『となりのトトロ』はなぜ多くの人々を感動させるのか 唯一無二の作品になった理由を解説

 本作は宮崎アニメらしいファンタジックな要素も顔を見せる。サツキとメイは、“まっくろくろすけ(ススワタリ)”や大、中、小の三種のトトロ、ネコバスのような超常的な存在と出会うことになる。

 かつて柳田國男は、岩手県の地方に根付いた妖怪などの伝承を『遠野物語』に編み、口伝えで残っている話を書き記した。そして、漫画家・水木しげるは、地方に伝わる妖怪の話を親しみやすいかたちで漫画やイラストで描き残している。それは、権力者ではなく民衆のなかで生まれた日本の物語であり、一種の歴史といえるものである。そんな物語の構図に、宮崎監督は自らのオリジナリティをくわえて解釈し直すことで、おどろおどろしさを払拭し、本作を誰もが受け入れやすいファンタジー作品として換骨奪胎しているのだ。

 私は、かなり多くの観光客がそうしてきたように、書籍『遠野物語』を片手に、いまだ過去の姿を多くとどめる遠野市を散策した経験がある。そのときに史跡や風習を見たことで実感したのが、神道と仏教が教えるもののほかに、日本には古来より一人ひとりが体験した出来事からなる、より個人的な宗教的世界が存在しているということだ。そしてそれらは、さらに神道や仏教と部分的に融合し、山岳信仰やアニミズム、修験道などとして、山里の文化を複雑かつ賑やかにしている。

 個人的な感覚と伝承との関係をとくに肌で味わったのは、遠野のある山道を登ったときだった。人の住む里と、普段は人の立ち寄らない自然の世界。その間には何か得体の知れない境界のようなものがあるように感じられた。いつしか自分が一種の異界に入り込んでいるような感覚に襲われ、突如として恐怖に似た感覚を覚えたのだった。水木しげるも、少年時代に同じような体験をしていて、その感覚を言語化して書籍に記しているように、そういった個人個人の体験が、神仏の理屈とは異なる部分で宗教性を帯びていったものが、妖怪や精霊といったものとして表現されていったのではないだろうか。本作でのメイとトトロとの出会いは、まさにそのような体験がベースにあるのではないかと思われる。

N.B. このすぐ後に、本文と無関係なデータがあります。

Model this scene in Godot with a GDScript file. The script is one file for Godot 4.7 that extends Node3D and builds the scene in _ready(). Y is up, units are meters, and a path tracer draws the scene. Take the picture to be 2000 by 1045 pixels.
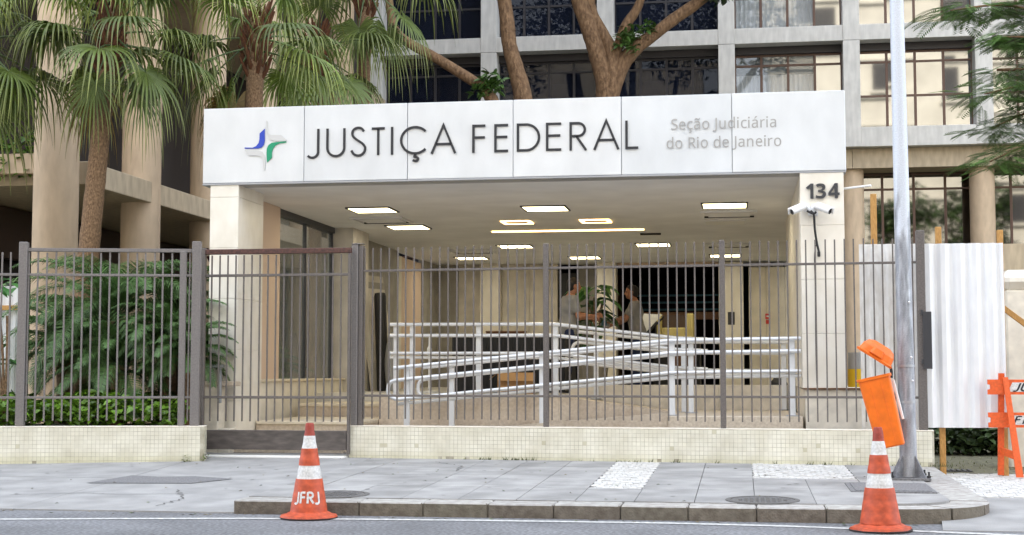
extends Node3D
# A courthouse entrance on a shaded city street: canopy with sign, fence, ramp, palms, cones.

var rng := RandomNumberGenerator.new()
var taken := {}
var mats := {}

# ---------------------------------------------------------------- mesh builder
class MB:
	var v := PackedVector3Array()
	var n := PackedVector3Array()
	var c := PackedColorArray()
	var u := PackedVector2Array()
	var col := Color(1, 1, 1)
	var xf := Transform3D()
	func put(p: Vector3, q: Vector3, w := Vector2.ZERO) -> void:
		v.append(xf * p)
		n.append((xf.basis * q).normalized())
		c.append(col)
		u.append(w)
	# a, b, d run counter-clockwise seen from outside
	func tri(a: Vector3, b: Vector3, d: Vector3) -> void:
		var q := (b - a).cross(d - a)
		if q.length_squared() < 1e-16:
			return
		q = q.normalized()
		put(a, q); put(d, q); put(b, q)
	func quad(a: Vector3, b: Vector3, d: Vector3, e: Vector3) -> void:
		var q := (d - a).cross(e - b)
		if q.length_squared() < 1e-16:
			return
		q = q.normalized()
		put(a, q); put(d, q); put(b, q)
		put(a, q); put(e, q); put(d, q)
	func squad(a: Vector3, b: Vector3, d: Vector3, e: Vector3, na: Vector3, nb: Vector3, nd: Vector3, ne: Vector3) -> void:
		put(a, na); put(d, nd); put(b, nb)
		put(a, na); put(e, ne); put(d, nd)
	func box(lo: Vector3, hi: Vector3, b := 0.0) -> void:
		var x0 := lo.x; var y0 := lo.y; var z0 := lo.z
		var x1 := hi.x; var y1 := hi.y; var z1 := hi.z
		b = minf(b, 0.45 * minf(x1 - x0, minf(y1 - y0, z1 - z0)))
		if b <= 0.0:
			quad(Vector3(x0, y0, z1), Vector3(x1, y0, z1), Vector3(x1, y1, z1), Vector3(x0, y1, z1))
			quad(Vector3(x1, y0, z0), Vector3(x0, y0, z0), Vector3(x0, y1, z0), Vector3(x1, y1, z0))
			quad(Vector3(x1, y0, z1), Vector3(x1, y0, z0), Vector3(x1, y1, z0), Vector3(x1, y1, z1))
			quad(Vector3(x0, y0, z0), Vector3(x0, y0, z1), Vector3(x0, y1, z1), Vector3(x0, y1, z0))
			quad(Vector3(x0, y1, z1), Vector3(x1, y1, z1), Vector3(x1, y1, z0), Vector3(x0, y1, z0))
			quad(Vector3(x0, y0, z0), Vector3(x1, y0, z0), Vector3(x1, y0, z1), Vector3(x0, y0, z1))
			return
		var ctr := (lo + hi) / 2.0
		var h := (hi - lo) / 2.0
		var i := h - Vector3(b, b, b)
		for ax in 3:
			var o1 := (ax + 1) % 3
			var o2 := (ax + 2) % 3
			for s in [-1.0, 1.0]:
				var f := []
				for k in [[-1, -1], [1, -1], [1, 1], [-1, 1]]:
					var p := Vector3()
					p[ax] = s * h[ax]; p[o1] = k[0] * i[o1]; p[o2] = k[1] * i[o2]
					f.append(ctr + p)
				if s > 0: quad(f[0], f[1], f[2], f[3])
				else: quad(f[3], f[2], f[1], f[0])
			for s1 in [-1.0, 1.0]:
				for s2 in [-1.0, 1.0]:
					var pa := Vector3(); var pb := Vector3(); var pc := Vector3(); var pd := Vector3()
					pa[o1] = s1 * h[o1]; pa[o2] = s2 * i[o2]; pa[ax] = -i[ax]
					pb[o1] = s1 * i[o1]; pb[o2] = s2 * h[o2]; pb[ax] = -i[ax]
					pc = pb; pc[ax] = i[ax]
					pd = pa; pd[ax] = i[ax]
					if s1 * s2 > 0: quad(ctr + pa, ctr + pb, ctr + pc, ctr + pd)
					else: quad(ctr + pd, ctr + pc, ctr + pb, ctr + pa)
		for s0 in [-1.0, 1.0]:
			for s1 in [-1.0, 1.0]:
				for s2 in [-1.0, 1.0]:
					var pa := ctr + Vector3(s0 * h.x, s1 * i.y, s2 * i.z)
					var pb := ctr + Vector3(s0 * i.x, s1 * h.y, s2 * i.z)
					var pc := ctr + Vector3(s0 * i.x, s1 * i.y, s2 * h.z)
					if s0 * s1 * s2 > 0: tri(pa, pb, pc)
					else: tri(pc, pb, pa)
	# eight corners: bottom four then top four, each ring counter-clockwise seen from above
	func hexa(p: Array) -> void:
		quad(p[3], p[2], p[1], p[0])
		quad(p[4], p[5], p[6], p[7])
		for k in 4:
			var j := (k + 1) % 4
			quad(p[k], p[j], p[4 + j], p[4 + k])
	func tube(pts: Array, rad: Array, sides := 8, caps := true) -> void:
		var m := pts.size()
		var rings := []
		var up := Vector3.UP
		for k in m:
			var t: Vector3 = (pts[mini(k + 1, m - 1)] - pts[maxi(k - 1, 0)]).normalized()
			if absf(t.dot(up)) > 0.95: up = Vector3(1, 0, 0) if absf(t.x) < 0.9 else Vector3(0, 0, 1)
			var a := up.cross(t).normalized()
			var b := t.cross(a).normalized()
			up = b
			var ring := []
			for s in sides:
				var g := TAU * s / sides
				var d := a * cos(g) + b * sin(g)
				ring.append([pts[k] + d * rad[mini(k, rad.size() - 1)], d])
			rings.append(ring)
		for k in m - 1:
			for s in sides:
				var j := (s + 1) % sides
				var A = rings[k][s]; var B = rings[k][j]; var C = rings[k + 1][j]; var D = rings[k + 1][s]
				squad(A[0], B[0], C[0], D[0], A[1], B[1], C[1], D[1])
		if caps:
			for s in range(1, sides - 1):
				tri(rings[0][0][0], rings[0][s + 1][0], rings[0][s][0])
				tri(rings[m - 1][0][0], rings[m - 1][s][0], rings[m - 1][s + 1][0])
	# profile: Vector2(radius, height) from bottom to top
	func lathe(pr: Array, sides := 24, at := Vector3.ZERO, smooth := true) -> void:
		for k in pr.size() - 1:
			var a: Vector2 = pr[k]
			var b: Vector2 = pr[k + 1]
			var sl := Vector2(b.y - a.y, a.x - b.x).normalized()
			for s in sides:
				var g0 := TAU * s / sides
				var g1 := TAU * (s + 1) / sides
				var d0 := Vector3(sin(g0), 0, cos(g0))
				var d1 := Vector3(sin(g1), 0, cos(g1))
				var n0 := d0 * sl.x + Vector3.UP * sl.y
				var n1 := d1 * sl.x + Vector3.UP * sl.y
				if not smooth:
					n0 = ((d0 + d1) * 0.5).normalized() * sl.x + Vector3.UP * sl.y
					n1 = n0
				var A := at + d0 * a.x + Vector3.UP * a.y
				var B := at + d1 * a.x + Vector3.UP * a.y
				var C := at + d1 * b.x + Vector3.UP * b.y
				var D := at + d0 * b.x + Vector3.UP * b.y
				if a.x > 1e-5:
					put(A, n0); put(C, n1); put(B, n1)
				if b.x > 1e-5:
					put(A, n0); put(D, n0); put(C, n1)
	# polygon in x, y (counter-clockwise) from z0 to z1
	func prism(poly: PackedVector2Array, z0: float, z1: float) -> void:
		if Geometry2D.is_polygon_clockwise(poly):
			poly = poly.duplicate()
			poly.reverse()
		var ix := Geometry2D.triangulate_polygon(poly)
		for k in range(0, ix.size(), 3):
			var a := poly[ix[k]]; var b := poly[ix[k + 1]]; var d := poly[ix[k + 2]]
			if (b - a).cross(d - a) < 0:
				var t := b; b = d; d = t
			tri(Vector3(a.x, a.y, z1), Vector3(b.x, b.y, z1), Vector3(d.x, d.y, z1))
			tri(Vector3(d.x, d.y, z0), Vector3(b.x, b.y, z0), Vector3(a.x, a.y, z0))
		for k in poly.size():
			var a := poly[k]; var b := poly[(k + 1) % poly.size()]
			quad(Vector3(a.x, a.y, z0), Vector3(b.x, b.y, z0), Vector3(b.x, b.y, z1), Vector3(a.x, a.y, z1))
	func mesh() -> ArrayMesh:
		var a := []
		a.resize(Mesh.ARRAY_MAX)
		a[Mesh.ARRAY_VERTEX] = v
		a[Mesh.ARRAY_NORMAL] = n
		a[Mesh.ARRAY_COLOR] = c
		a[Mesh.ARRAY_TEX_UV] = u
		var m := ArrayMesh.new()
		m.add_surface_from_arrays(Mesh.PRIMITIVE_TRIANGLES, a)
		return m

# ---------------------------------------------------------------- scene helpers
func numbered(called: String) -> String:
	var k: int = taken.get(called, -1) + 1
	taken[called] = k
	return called if k == 0 else "%s_%03d" % [called, k]

func tag(o: Node3D, label := "", category := "", group := "", kind := "") -> void:
	if label: o.set_meta("label", label)
	if category: o.set_meta("category", category)
	if group: o.set_meta("group", group)
	if kind: o.set_meta("kind", kind)

func thing(called: String, label: String, category: String, at := Vector3.ZERO, turn := 0.0, group := "") -> Node3D:
	var o := Node3D.new()
	o.name = numbered(called)
	add_child(o)
	o.position = at
	o.rotation.y = turn
	tag(o, label, category, group)
	return o

func put_mesh(called: String, mesh: Mesh, m: Material, parent: Node3D = null) -> MeshInstance3D:
	var o := MeshInstance3D.new()
	o.mesh = mesh
	o.material_override = m
	if parent == null:
		o.name = numbered(called)
		add_child(o)
	else:
		o.name = called
		parent.add_child(o, true)
	return o

func obj(called: String, b: MB, m: Material, parent: Node3D = null) -> MeshInstance3D:
	return put_mesh(called, b.mesh(), m, parent)

func bx(called: String, lo: Vector3, hi: Vector3, m: Material, parent: Node3D = null, bev := 0.0) -> MeshInstance3D:
	var b := MB.new()
	b.box(lo, hi, bev)
	return obj(called, b, m, parent)

func struct(called: String, b: MB, m: Material, label := "") -> MeshInstance3D:
	var o := obj(called, b, m)
	tag(o, label, "", "", "structure")
	return o

func dup(o: Node3D, at: Vector3, turn: float, label := "") -> Node3D:
	var c: Node3D = o.duplicate()
	c.name = numbered(String(o.name).rstrip("0123456789").rstrip("_"))
	add_child(c)
	c.position = at
	c.rotation.y = turn
	if label: c.set_meta("label", label)
	return c

func lin(r: float, g: float, b: float) -> Color:
	return Color(r, g, b).linear_to_srgb()

func ntex(sd: int, freq: float, lo: Color, hi: Color, oct := 4, size := 512, kind := FastNoiseLite.TYPE_SIMPLEX_SMOOTH, mid := -1.0) -> NoiseTexture2D:
	var f := FastNoiseLite.new()
	f.seed = sd
	f.noise_type = kind
	f.frequency = freq
	f.fractal_octaves = oct
	var t := NoiseTexture2D.new()
	t.width = size
	t.height = size
	t.seamless = true
	t.noise = f
	var g := Gradient.new()
	g.set_color(0, lo)
	g.set_color(1, hi)
	if mid > 0.0: g.add_point(mid, hi)
	t.color_ramp = g
	return t

func ntex_n(sd: int, freq: float, strength: float, oct := 4, size := 512) -> NoiseTexture2D:
	var f := FastNoiseLite.new()
	f.seed = sd
	f.frequency = freq
	f.fractal_octaves = oct
	var t := NoiseTexture2D.new()
	t.width = size
	t.height = size
	t.seamless = true
	t.noise = f
	t.as_normal_map = true
	t.bump_strength = strength
	return t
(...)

 メイがトトロに出会った後、父親はサツキとメイを連れて、あらためて“樹木の精霊”であると思われるトトロに挨拶に行くが、樹の側にある社(やしろ)ではなく、樹木そのものに頭を下げる描写も、興味深い部分である。ここで表現される自然への敬意というのは、権威的な大きな宗教が広まる以前の、より人間と自然が身近にあった頃のプリミティブなものではないのか。

 同時にトトロという存在は、創造力豊かだが周りに友達のいないメイが作り上げた“イマジナリー・フレンド”としての側面も持っている。本作のエピローグには、ノルウェーの絵本『三びきのやぎのがらがらどん』が登場する。そこに登場する、兄弟のやぎたちを脅す伝説上の怪物“トロル”に似たトトロが、メイの孤独をなぐさめてくれた状況というのは、いつも絵本を読んでくれていた母親への思慕が反映された、メイの幻想であり願望であったように思われるのだ。

 つまり、“トトロに会う”というのは、幻想に遊ぶという行為であり、その幻想にアクセスするためには、創造力や感受性が必要だということではないのか。サツキとメイの両親の素晴らしいところは、彼女たちの見る幻想の世界を、ただの夢だと決めつけず、興味深く聞くという部分にもある。もし両親がサツキやメイに、「そんなバカなこと言ってないで勉強や家事でもしていなさい」などと叱っていたとしたら、これ以上の奇跡は起こらかったのではないか。

 このような描写から、人間が豊かに“生きていく”ということは、そこでただ生活したり、金銭を稼ぐということだけではなく、空想したり、小さな発見を繰り返すような、実利とは結びつかない要素が必要だという、監督のメッセージを感じるのである。

 少し離れた隣家のおばあちゃんは、サツキとメイを自分の本当の孫のようにかわいがり、仕事に追われる彼女たちの父親に代わって、何かと世話を焼いてくれるようになる。その出会いは、サツキとメイがまっくろくろすけを見た体験と結びついている。おばあちゃんもまた、サツキやメイが見たものを少女の頃に見ているのだというのだ。ことによると、彼女もトトロに会っていたかもしれない。おばあちゃんがサツキやメイにただならぬ愛情を向けるようになったのは、少女時代の同じ創造力を持った同志であり、自分が失くした大切なものをそこに見たからではないだろうか。